Net migration into the UK hit a record 906,000 in the year to June 2023, much higher than previously thought, official figures show.
The Office for National Statistics (ONS) originally estimated it was 740,000 but has now revised this figure upwards by 166,000.
It said annual net migration – the difference between those entering and leaving the country – has since fallen to 728,000 in the year to June 2024.
Sir Keir Starmer seized on the figures – which cover a period before Labour took office – to accuse the Tories of “running an open borders experiment”.
He called the increase in net migration in recent years “off the scale”.
The PM promised that proposals for new laws to bring immigration down would be published “imminently”.
Conservative shadow home secretary Chris Philp said the idea his party pursued an “open borders experiment” in government was “clearly nonsense”.
He said Sir Keir had “no credibility” on migration and what he had announced had “almost no substance”.
“This is a man who has ruled out having a cap on legal migration, it’s a man who cancelled the Rwanda deterrent before it even started. On his watch already small boat crossings are up by 23% compared to last year,” he added.
Speaking at a Downing Street press conference, the prime minister said the “shocking” statistics showed the previous government had increased levels of migration “by design, not accident”.
He promised changes to the rules on work visas and skills training to reduce the dependence on foreign workers in some parts of economy.
But he declined to set a target for reducing overall net migration, adding that aiming for “arbitrary” figures had “achieved absolutely nothing” in the past.
Immigration has risen sharply under the points-based system for work visas put in place by the Conservatives after Brexit.
Boris Johnson’s government also allowed students to stay in the UK for longer after graduation find a job, and expanded the visa route for workers in the healthcare sector.
Rishi Sunak then tightened rules, contributing to the fall this year, including by restricting the ability of international students and care workers to bring family members into the UK, and raised salary thresholds for work visas.

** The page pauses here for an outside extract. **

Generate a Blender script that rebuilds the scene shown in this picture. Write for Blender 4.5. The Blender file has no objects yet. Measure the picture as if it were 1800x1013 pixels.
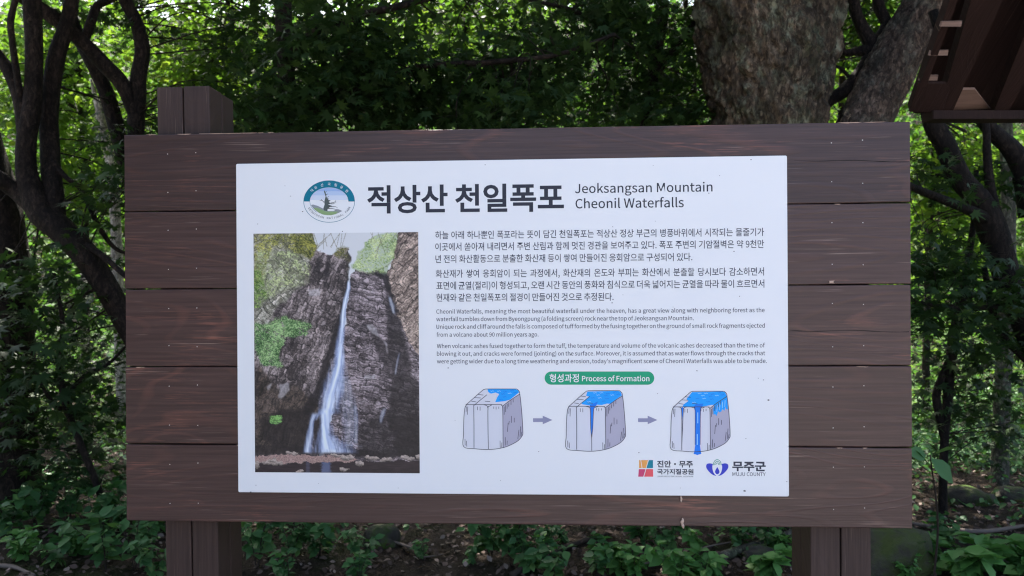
import bpy, math, random
import numpy as np
from mathutils import Matrix, Vector

random.seed(7)
RNG = np.random.default_rng(7)
SC = bpy.context.scene
COL = SC.collection

# ------------------------------------------------------------------ camera
CAM = np.array([0.1071, -1.8772, 1.5504])
YAW, PIT, ROL, FPX = -0.0509, -0.0013, -0.0064, 1300.0
_d = np.array([math.sin(YAW) * math.cos(PIT), math.cos(YAW) * math.cos(PIT), math.sin(PIT)])
_r = np.array([math.cos(YAW), -math.sin(YAW), 0.0])
_u = np.cross(_r, _d)
CR = _r * math.cos(ROL) + _u * math.sin(ROL)
CU = np.cross(CR, _d)
CD = _d
cam = bpy.data.cameras.new('camera')
cam_o = bpy.data.objects.new('camera', cam)
COL.objects.link(cam_o)
M4 = Matrix.Identity(4)
for i in range(3):
    M4[i][0], M4[i][1], M4[i][2], M4[i][3] = CR[i], CU[i], -CD[i], CAM[i]
cam_o.matrix_world = M4
cam.sensor_width = 36.0
cam.lens = 36.0 * FPX / 1800.0
cam.clip_start, cam.clip_end = 0.05, 500.0
cam.dof.use_dof = True
cam.dof.focus_distance = 1.88
cam.dof.aperture_fstop = 5.5
SC.camera = cam_o

# ------------------------------------------------------------------ world, sun, exposure
SUN_EL, SUN_AZ = math.radians(60), math.radians(-22)      # azimuth from +Y towards +X
W = bpy.data.worlds.new('World')
SC.world = W
W.use_nodes = True
nt = W.node_tree
bg = nt.nodes['Background']
sky = nt.nodes.new('ShaderNodeTexSky')
sky.sky_type = 'NISHITA'
sky.sun_disc = False
sky.sun_elevation = SUN_EL
sky.sun_rotation = SUN_AZ
sky.air_density = 0.8
sky.dust_density = 5.0
sky.ozone_density = 1.0
nt.links.new(sky.outputs[0], bg.inputs[0])
bg.inputs[1].default_value = 0.15
sun = bpy.data.lights.new('sun', 'SUN')
sun.energy = 5.0
sun.angle = math.radians(0.5)
sun.color = (1.0, 0.95, 0.86)
sun_o = bpy.data.objects.new('sun', sun)
COL.objects.link(sun_o)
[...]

Dr Ben Brindle, a researcher for the Migration Observatory at the University of Oxford, said: “We are yet to see the full impact of the visa restrictions in the data, although this initial data from the summer suggest that migration levels will not necessarily fall below pre-Brexit levels once the policy changes have bedded in.”

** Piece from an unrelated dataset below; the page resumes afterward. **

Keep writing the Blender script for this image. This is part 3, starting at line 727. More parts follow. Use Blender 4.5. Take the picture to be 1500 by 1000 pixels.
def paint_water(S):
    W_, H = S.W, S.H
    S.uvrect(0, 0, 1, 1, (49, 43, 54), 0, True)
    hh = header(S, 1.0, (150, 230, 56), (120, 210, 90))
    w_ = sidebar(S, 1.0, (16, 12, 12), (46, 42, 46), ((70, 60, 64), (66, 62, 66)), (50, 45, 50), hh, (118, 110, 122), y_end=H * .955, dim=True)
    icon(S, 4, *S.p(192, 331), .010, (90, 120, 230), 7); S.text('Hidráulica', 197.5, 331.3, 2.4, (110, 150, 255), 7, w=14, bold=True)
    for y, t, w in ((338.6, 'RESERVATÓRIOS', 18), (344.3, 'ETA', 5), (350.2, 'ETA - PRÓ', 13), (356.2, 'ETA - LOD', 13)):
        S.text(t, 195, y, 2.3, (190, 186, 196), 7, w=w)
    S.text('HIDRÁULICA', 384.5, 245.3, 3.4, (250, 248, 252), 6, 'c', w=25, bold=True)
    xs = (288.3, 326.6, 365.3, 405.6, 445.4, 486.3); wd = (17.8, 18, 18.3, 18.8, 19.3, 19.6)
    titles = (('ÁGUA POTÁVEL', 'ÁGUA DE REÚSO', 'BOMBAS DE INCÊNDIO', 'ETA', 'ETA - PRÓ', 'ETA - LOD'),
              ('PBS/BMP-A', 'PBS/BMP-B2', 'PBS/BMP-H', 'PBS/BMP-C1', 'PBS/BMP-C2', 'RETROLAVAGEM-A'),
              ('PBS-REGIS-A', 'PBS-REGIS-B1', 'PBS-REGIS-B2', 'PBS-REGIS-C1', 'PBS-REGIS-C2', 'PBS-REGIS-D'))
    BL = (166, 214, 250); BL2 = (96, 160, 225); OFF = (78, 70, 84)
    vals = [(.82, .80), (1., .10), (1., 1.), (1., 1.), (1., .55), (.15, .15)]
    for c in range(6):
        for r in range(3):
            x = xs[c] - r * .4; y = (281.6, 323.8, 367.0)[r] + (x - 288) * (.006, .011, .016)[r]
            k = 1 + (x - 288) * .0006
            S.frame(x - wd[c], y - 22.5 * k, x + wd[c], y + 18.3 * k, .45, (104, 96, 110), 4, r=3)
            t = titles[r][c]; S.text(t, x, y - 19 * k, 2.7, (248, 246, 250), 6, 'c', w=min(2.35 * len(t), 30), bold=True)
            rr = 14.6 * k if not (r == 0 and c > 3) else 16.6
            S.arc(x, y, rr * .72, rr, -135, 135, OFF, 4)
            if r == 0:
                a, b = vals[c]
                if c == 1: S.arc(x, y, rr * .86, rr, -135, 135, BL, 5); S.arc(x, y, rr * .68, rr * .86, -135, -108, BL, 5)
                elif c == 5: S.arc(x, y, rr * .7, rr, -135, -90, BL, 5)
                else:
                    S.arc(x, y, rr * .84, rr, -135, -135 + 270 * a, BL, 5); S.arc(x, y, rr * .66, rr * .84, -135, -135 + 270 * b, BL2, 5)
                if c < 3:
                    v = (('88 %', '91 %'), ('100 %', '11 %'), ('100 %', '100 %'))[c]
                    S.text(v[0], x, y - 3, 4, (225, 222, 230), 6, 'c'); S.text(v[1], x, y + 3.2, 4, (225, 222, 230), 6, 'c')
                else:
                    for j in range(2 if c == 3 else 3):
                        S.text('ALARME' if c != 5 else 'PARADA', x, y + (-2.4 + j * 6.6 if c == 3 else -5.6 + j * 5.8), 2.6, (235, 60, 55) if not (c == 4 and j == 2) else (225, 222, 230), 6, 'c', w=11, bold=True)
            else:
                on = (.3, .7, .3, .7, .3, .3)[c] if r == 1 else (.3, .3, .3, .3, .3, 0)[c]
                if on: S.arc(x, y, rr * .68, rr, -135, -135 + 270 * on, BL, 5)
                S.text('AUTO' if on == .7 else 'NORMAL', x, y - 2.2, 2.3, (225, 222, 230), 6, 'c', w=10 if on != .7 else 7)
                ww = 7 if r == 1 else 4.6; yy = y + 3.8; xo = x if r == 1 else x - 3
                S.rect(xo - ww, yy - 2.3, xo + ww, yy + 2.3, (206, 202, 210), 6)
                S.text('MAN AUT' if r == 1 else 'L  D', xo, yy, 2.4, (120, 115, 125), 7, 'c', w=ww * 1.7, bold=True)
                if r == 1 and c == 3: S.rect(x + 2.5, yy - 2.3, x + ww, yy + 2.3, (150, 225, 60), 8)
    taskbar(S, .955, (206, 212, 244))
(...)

Conservative leader Kemi Badenoch has said her party got its migration policy “wrong” and she pledged to set a “strict numerical cap” – although she has yet to commit to a number.
Reform UK leader Nigel Farage called the latest figures “horrendous” and he had had “enough of being lied to” by the Conservatives. The numbers would be “even worse” under Labour, he added.
The ONS now says 82,000 more people came to live in the UK than they previously thought and 84,000 fewer people left the country.
Other reasons given by the office for the upward revision in numbers include more information on Ukraine visas, and improvements to the process for estimating migration of non-EU nationals.
The ONS said the numbers were still “official statistics in development”, meaning that they may be revised in the future as more data becomes available.
Separate figures from the Home Office show more than 130,000 people were awaiting an initial decision for their asylum case as of September. The number of those claiming asylum has more than doubled since September 2021.
Labour say they have hired more caseworkers to tackle the asylum backlog.